Mutatis mutandis, l’oratoria di Mussolini, che è stata studiata in modo approfondito, aveva caratteristiche verbali e gestuali non del tutto diverse. A quel proposito, Antonio Gramsci, descrivendo in diverse pagine dei Quaderni del carcere le proprietà che deve avere un capo, accenna anche ad alcuni caratteri del “capo demagogico” che si direbbero adatte anche al nostro caso: «Vuole entrare in rapporto con le masse direttamente (plebiscito, ecc., grande oratoria, colpi di scena, apparato coreografico fantasmagorico)». In tutto ciò, Gramsci riconosce le tracce di quel “provincialismo folcloristico” tipico del nostro Paese, in cui gli stranieri ravvisano un certo «istrionismo italiano, una teatralità italiana, qualcosa di filodrammatico, quell’enfasi nel dire anche le cose più comuni…». Basta confrontare Meloni coi suoi omologhi francesi (Marine Le Pen e Jordan Bardella), formalmente composti anche nell’invettiva e nel fake, per percepire la distanza.
La differenza è che Meloni ha alle spalle la Costituzione repubblicana, che (articolo 54) impone che «i cittadini cui sono affidate funzioni pubbliche hanno il dovere di adempierle con disciplina ed onore». Parlare romanesco in Parlamento, annunciare dinanzi a una platea internazionale che si ha bisogno di far la pipì, accennare passi di danza o perfino ballare a lato di incontri internazionali si possono considerare forme di “disciplina e onore”? o sono, all’inverso, manifestazioni non del tutto onorevoli di indisciplina istituzionale? Il problema, posto in questi termini, è serio e riguarda piuttosto i costituzionalisti che un commentatore come il sottoscritto.
Oltre che questioni istituzionali, però, il romanesco di Giorgia Meloni ci interpella anche sul terreno culturale. Come la sua idea di sostituire la parola “Paese” con “Nazione” si è più o meno forzosamente imposta (i media, anche quelli avversi, dicono ormai quasi solo così), del pari la sua parlata romanesca di livello medio-basso sta spingendo la “romanizzazione” già da tempo in corso del linguaggio pubblico e mediatico italiano. Capita più di una volta di aver bisogno di un dizionario (come il bellissimo Vocabolario del romanesco contemporaneo di Paolo D’Achille e Claudio Giovanardi (Newton Compton, 2023) per cavarsela dinanzi a parole come anvédi, darsi una regolata, intortare, rosicone, strizza e tante altre.
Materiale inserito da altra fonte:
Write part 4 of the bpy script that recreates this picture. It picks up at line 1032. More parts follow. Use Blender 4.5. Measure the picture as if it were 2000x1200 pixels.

Più di un amico straniero mi ha fatto notare che chi segue i media italiani, sia audiovisivi che stampati, può aver l’impressione che la lingua ufficiale del Paese sia il romanesco. Il cinema italiano parla romanesco, la maggior parte delle trasmissioni televisive e radiofoniche nazionali, con l’eccezione di poche persone, parlano romanesco, il doppiaggio dei film ha spesso una forte nuance romanesca (specie quando a parlare sono i bambini)… Perfino chi romano non è (come Fiorello) si sforza di prodursi in italo-romanesco.
Il dialettologo Giulio Vaccaro ha proposto acutamente di considerare il romanesco «una sorta di metadialetto dell’italiano», un “romanesco de tutti”, visto che suoi elementi e frammenti ricorrono ormai nel linguaggio pubblico di tutte le parti d’Italia. Perfino la rapper milanese Myss Keta ha intitolato un brano Mortacci tua, “una delle bandiere di questo romanesco panitaliano”. Questa frase a Meloni non è ancora sfuggita, ma sarebbe singolare se, nella storia d’Italia (di questo Paese), dovesse esser ricordata più per il suo ruolo di “romanizzatrice” che per altro.